FRONTIÈRES INVISIBLES

Là où passe la frontière invisible, on ne sait pas qu’il y a un autre côté. Nous sommes des coureurs dans l’immobile, pourtant il y a un autre côté, il y a un mouvement très pur tout à côté, nous ne pouvons pas mobiliser l’imagination assez pour le soupçonner. Peut-être est-ce un mouvement en nous-mêmes, un tumulte de puissances intérieures. Cependant, nous ne parvenons à arrêter les choses autour de nous qu’au prix d’une passivité envers nous-mêmes, comme vivants.
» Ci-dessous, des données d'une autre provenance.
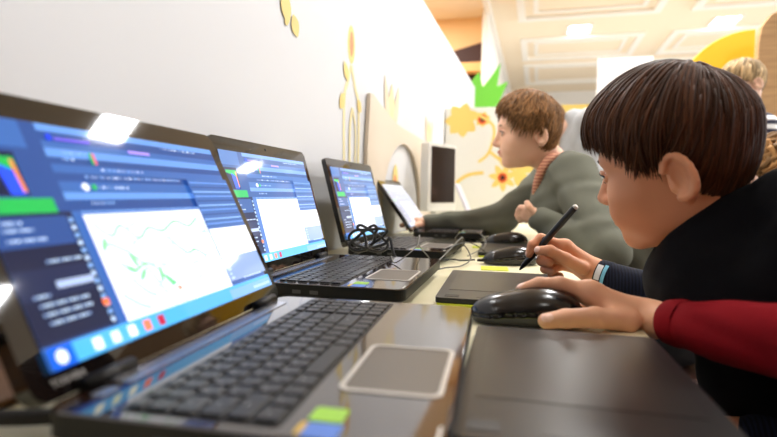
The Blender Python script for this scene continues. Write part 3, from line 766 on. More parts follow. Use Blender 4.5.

Pourtant, lorsque nous faisons de l’art , c’est ce mouvement qui peint, récite, cadre, sculpte, résonne … pour psychiser l’univers et l’absorber dans nos images.

Parfois nous croyons apercevoir un tracé scintillant, une agonie de la lumière à la frontière - c’est parce que nous avons conduit notre monde à la contradiction, nous avons introduit l’irreprésentable dans nos équations, nous avons pris le parti de commencer par l’impossible. Nous cherchons la frontière partout, elle passe par chaque mot : est-ce votre sens ou le mien ? Elle passe par chaque image : est-ce mes ombres ou vos reflets ?

Par-delà la frontière, l’imagination s’imagine. Et l’énigme se stupéfait : c’est une énigme créée par l’eau, les minéraux et une impatience de l’immensité, sans raison. De cette énigme nait la créature que nous sommes, affligée du besoin de faire sens et de trouver une finalité. Parce qu’elle entrevoit un océan de possibilités, la dissolution continuelle de tout ce qui semblait acquis, elle flanche et trébuche, elle parvient quand même à se hisser dans sa hauteur, se balance au bout de ses jambes, sans trouver appui dans une unité du monde, ou de l’humain. L’esprit écartelé, elle se concentre sur un château de plis qu’elle imagine dans son crâne, dans ses poumons - dont elle resserre les plis sans cesse. C’est un château de feuilles d’or que l’on ne peut pas toucher du doigt, qu’une haleine peut tuer. Elle se balance sur des jambes, passe à côté de vous, mais vous ne pouvez pas soupçonner combien l’écart est grand, - et son vertige intelligent.

J’attends du matin une perle issue de l’aube, qu’elle reste tout le jour comme une percolation de l’être. Je sais alors que vous, moi, nous pouvons suivre notre joie. Par delà la pesanteur des places et des distractions, qui séparent et qui étourdissent, nous pouvons sauter par-dessus la frontière, entrer dans les interstices de la vie. Qu’à mettre plusieurs folies ensemble nous pouvons faire une raison.